Chelsea Gerrish, 20, died last October when an aggressive driver swerved into her oncoming lane of traffic on Browns Bridge Road
ATLANTA, Ga. —

A Georgia lawmaker wants the state to get tough on aggressive driving after the death of a Dawson County mother last fall.
 
Twenty-year old Chelsea Gerrish died last October when an aggressive driver swerved into her oncoming lane of traffic on Browns Bridge Road in Gainesville.  He died in the impact as well.
 
Moments before the crash, a couple dialed Hall County 911 when the aggressive driver rammed them in traffic. Channel 2 Action News obtained the recording.
 
“He just hit us,” the unidentified caller told the 911 operator. “He keeps hitting us.”
 
After the driver swerved into oncoming traffic, the caller witnessed the head on collision with Gerrish.
 
“He just hit somebody head on!

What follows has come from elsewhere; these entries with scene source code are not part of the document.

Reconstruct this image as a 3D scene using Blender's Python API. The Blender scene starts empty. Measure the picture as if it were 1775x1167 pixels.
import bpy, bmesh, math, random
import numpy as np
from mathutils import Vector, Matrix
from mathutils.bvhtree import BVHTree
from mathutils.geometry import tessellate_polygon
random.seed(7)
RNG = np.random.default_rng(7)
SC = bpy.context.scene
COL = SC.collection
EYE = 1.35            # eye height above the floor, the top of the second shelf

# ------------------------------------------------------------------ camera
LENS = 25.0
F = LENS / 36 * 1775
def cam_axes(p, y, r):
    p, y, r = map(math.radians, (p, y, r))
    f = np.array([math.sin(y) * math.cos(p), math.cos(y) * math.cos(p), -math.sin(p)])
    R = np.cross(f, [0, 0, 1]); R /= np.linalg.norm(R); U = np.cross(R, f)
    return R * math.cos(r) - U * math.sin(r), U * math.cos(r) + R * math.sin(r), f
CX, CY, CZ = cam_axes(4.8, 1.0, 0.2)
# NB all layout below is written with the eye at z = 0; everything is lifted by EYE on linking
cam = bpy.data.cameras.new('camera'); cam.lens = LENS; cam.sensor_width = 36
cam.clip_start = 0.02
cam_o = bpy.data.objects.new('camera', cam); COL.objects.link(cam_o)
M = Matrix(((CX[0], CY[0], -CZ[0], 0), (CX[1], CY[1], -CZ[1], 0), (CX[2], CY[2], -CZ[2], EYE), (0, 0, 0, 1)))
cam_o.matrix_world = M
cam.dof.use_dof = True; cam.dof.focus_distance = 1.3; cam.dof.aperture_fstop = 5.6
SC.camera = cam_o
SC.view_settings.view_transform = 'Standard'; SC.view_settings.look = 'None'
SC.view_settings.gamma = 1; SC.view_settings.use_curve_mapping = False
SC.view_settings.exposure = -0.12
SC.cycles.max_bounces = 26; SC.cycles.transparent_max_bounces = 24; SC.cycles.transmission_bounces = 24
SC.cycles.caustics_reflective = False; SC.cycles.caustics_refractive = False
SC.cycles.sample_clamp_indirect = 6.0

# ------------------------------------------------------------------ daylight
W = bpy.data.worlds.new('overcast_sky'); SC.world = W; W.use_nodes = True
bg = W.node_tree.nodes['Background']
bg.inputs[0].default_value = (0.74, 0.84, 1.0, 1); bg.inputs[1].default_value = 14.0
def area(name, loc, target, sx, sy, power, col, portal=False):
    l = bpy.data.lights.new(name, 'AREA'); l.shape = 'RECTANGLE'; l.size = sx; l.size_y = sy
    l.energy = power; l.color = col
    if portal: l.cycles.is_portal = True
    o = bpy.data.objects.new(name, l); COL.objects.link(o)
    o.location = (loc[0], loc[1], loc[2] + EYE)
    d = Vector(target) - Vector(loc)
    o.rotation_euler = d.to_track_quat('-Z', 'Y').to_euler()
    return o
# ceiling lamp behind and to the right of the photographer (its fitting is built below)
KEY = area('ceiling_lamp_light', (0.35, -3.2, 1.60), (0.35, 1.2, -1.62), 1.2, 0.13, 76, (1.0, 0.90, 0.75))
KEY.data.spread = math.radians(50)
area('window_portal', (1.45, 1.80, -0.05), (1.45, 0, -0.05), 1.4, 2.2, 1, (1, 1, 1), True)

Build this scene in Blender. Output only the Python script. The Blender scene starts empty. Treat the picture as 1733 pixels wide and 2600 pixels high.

No, no, no ,no,” the caller said.  “He just hit somebody head on going about 70-miles an hour!”
 
State Rep. Kevin Tanner, R-Dawson County, is sponsoring what he calls “Chelsea’s Law” that he said helps law enforcement crack down on aggressive driving.
 
“People lead very busy lives,” said Tanner.  “They have a lot of things happening.  They’re not focused on driving, and they get angry, and they get in a hurry.  It’s an issue.”
 
The law would make aggressive driving join DUI and reckless driving as predicating offenses that can lead to a felony charge of serious injury by vehicle.  Under the law, any driver convicted of aggressive driving could be sentenced to anger management course, and anyone convicted a second time would lose their license.
 
GSP Director Col. Mark McDonough supports the idea of the bill but would like to see a better definition of aggressive driving to help his troopers make arrests.